Anti-terrorism policies are becoming like everything else: a matter decided by the different security institutions ruling Egypt at the current moment. The nature of the battle against terrorism or of Egypt’s fourth generation warfare is not merely a military one. Therefore, it is extremely closed-minded to think that the solution is only a matter of harsher security measures, tougher terrorism laws or giving security personnel unchecked limitless authority to face terrorist threats.

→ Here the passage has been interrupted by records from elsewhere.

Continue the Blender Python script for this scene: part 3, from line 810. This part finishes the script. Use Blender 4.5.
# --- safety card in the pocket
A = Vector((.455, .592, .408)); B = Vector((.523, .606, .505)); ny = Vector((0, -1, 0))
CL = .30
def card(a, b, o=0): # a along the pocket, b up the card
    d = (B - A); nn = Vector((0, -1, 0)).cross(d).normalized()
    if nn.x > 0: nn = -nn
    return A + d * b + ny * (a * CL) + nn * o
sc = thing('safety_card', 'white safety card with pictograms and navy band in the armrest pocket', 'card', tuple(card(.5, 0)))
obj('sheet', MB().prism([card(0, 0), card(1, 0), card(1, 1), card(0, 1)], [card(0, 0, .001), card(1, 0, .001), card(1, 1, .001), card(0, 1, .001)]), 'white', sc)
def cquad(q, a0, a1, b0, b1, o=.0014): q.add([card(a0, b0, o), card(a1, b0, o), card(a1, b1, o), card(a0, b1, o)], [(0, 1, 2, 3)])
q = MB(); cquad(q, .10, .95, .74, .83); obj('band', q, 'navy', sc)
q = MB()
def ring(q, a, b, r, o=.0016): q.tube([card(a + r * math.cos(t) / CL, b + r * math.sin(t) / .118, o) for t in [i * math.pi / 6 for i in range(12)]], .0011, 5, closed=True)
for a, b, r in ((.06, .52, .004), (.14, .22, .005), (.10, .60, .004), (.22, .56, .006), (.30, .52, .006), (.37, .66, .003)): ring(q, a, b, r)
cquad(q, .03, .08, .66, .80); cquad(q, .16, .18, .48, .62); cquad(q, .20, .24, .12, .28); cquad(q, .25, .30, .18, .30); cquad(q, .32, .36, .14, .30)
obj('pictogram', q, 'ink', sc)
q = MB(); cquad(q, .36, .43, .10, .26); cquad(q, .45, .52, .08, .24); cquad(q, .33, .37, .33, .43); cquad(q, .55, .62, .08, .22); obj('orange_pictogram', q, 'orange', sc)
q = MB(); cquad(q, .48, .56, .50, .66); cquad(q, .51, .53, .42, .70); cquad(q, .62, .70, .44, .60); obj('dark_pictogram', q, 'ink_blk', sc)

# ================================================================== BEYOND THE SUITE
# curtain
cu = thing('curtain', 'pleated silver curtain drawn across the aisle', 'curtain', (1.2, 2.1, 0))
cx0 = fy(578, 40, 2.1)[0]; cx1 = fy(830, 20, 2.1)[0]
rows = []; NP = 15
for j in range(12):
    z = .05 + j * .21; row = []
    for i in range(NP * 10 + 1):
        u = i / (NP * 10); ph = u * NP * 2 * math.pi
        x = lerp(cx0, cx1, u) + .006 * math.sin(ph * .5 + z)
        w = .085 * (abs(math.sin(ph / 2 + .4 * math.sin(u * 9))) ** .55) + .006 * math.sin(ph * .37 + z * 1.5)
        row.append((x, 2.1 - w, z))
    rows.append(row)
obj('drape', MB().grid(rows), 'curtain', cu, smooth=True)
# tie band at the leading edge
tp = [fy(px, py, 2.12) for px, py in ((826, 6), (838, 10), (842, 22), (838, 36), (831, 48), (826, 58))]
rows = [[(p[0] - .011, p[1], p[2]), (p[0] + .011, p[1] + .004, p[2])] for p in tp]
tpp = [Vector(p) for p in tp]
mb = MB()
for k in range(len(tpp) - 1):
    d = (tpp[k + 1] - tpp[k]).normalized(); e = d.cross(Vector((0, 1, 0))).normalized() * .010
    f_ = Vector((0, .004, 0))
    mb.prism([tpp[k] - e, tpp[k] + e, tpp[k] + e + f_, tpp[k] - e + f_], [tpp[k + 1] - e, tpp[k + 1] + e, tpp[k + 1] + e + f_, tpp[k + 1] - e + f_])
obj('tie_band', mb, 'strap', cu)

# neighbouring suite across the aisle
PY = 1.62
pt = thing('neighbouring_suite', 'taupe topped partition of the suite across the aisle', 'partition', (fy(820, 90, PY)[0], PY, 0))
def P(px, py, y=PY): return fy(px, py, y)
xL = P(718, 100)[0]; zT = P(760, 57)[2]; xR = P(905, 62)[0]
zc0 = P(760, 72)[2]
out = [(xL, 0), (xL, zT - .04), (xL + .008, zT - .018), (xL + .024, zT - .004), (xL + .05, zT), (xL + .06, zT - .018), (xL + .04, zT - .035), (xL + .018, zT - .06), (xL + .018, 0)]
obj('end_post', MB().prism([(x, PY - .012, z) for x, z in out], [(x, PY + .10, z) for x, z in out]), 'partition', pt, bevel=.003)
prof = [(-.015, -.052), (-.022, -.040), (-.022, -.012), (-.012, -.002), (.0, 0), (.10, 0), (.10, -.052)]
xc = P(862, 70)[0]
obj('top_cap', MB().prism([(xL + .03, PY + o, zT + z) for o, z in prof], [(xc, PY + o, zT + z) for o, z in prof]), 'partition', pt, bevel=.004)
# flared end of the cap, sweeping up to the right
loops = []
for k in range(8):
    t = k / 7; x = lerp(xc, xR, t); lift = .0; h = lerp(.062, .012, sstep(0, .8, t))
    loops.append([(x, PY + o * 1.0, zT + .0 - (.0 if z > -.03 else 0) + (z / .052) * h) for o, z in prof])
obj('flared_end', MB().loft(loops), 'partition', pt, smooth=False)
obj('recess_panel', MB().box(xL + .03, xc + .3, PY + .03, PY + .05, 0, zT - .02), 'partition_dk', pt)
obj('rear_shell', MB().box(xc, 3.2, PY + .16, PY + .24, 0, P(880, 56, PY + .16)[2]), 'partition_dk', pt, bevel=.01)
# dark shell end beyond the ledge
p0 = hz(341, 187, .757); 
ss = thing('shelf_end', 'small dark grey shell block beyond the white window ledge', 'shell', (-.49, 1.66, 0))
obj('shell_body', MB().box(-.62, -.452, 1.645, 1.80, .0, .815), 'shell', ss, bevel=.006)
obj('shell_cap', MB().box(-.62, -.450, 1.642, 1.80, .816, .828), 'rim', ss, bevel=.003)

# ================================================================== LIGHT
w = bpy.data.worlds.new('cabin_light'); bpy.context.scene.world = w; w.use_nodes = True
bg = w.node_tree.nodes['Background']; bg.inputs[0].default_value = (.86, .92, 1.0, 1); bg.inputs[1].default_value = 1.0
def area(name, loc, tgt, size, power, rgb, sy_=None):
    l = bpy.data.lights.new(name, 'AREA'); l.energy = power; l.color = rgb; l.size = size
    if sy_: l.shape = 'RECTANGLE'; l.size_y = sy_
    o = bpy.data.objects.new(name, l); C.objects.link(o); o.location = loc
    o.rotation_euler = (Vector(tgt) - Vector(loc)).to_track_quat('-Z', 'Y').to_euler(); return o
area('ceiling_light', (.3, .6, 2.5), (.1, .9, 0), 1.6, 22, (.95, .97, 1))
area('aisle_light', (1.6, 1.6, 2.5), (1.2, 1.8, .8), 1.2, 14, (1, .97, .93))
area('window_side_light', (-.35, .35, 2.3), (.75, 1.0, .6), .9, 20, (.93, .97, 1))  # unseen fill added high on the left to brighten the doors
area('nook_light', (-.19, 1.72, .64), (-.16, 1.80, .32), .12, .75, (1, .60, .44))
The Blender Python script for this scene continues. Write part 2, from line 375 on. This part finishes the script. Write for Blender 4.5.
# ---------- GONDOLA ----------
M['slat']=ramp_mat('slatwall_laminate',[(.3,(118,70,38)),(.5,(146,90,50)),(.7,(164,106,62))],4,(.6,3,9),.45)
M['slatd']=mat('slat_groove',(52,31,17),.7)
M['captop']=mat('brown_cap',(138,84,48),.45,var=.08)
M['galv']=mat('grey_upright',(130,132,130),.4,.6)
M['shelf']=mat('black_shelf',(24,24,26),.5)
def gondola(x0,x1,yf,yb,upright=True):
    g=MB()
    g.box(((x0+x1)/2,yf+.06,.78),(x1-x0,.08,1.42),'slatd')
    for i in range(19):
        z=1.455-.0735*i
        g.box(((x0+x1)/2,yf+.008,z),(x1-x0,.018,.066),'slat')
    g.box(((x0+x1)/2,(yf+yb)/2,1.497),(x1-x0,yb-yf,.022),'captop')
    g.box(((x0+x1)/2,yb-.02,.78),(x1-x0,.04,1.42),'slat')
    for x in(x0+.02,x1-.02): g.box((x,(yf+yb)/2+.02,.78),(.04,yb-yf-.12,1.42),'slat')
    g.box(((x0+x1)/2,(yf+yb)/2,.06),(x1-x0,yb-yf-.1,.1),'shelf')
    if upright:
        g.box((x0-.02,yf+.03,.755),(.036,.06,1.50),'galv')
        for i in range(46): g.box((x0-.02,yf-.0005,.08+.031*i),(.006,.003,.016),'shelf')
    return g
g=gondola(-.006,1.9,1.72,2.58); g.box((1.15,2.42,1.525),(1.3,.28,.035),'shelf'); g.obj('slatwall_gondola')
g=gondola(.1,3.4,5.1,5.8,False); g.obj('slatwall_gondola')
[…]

“Military boots”, or the coercive rule of security institutions, will not conclude Egypt’s war against terrorism. Similarly, blind generalisation is extremely dangerous, since all it does is create more enemies and generate more violence. The type of battle we are fighting requires tools that are not even in the military’s hands (at least theoretically). Military operations are needed to face some of the threats posed by terrorism, but measures that guarantee political tolerance, equal access, freedom of expression, and freedom of organisation and association are equally needed. In this battle, the individual’s role is no different than the role of the organisation or institution. Our pursuit of the truth and our awareness of our individual and public rights are essential components of the battle. Individual political participation and social responsibility are means to hold those who are truly responsible accountable for their actions.
Egypt needs to re-asses its counter-terrorism strategies and develop a multi-dimensional strategy to face the rapidly growing threats. Otherwise, things will be uglier than they already are.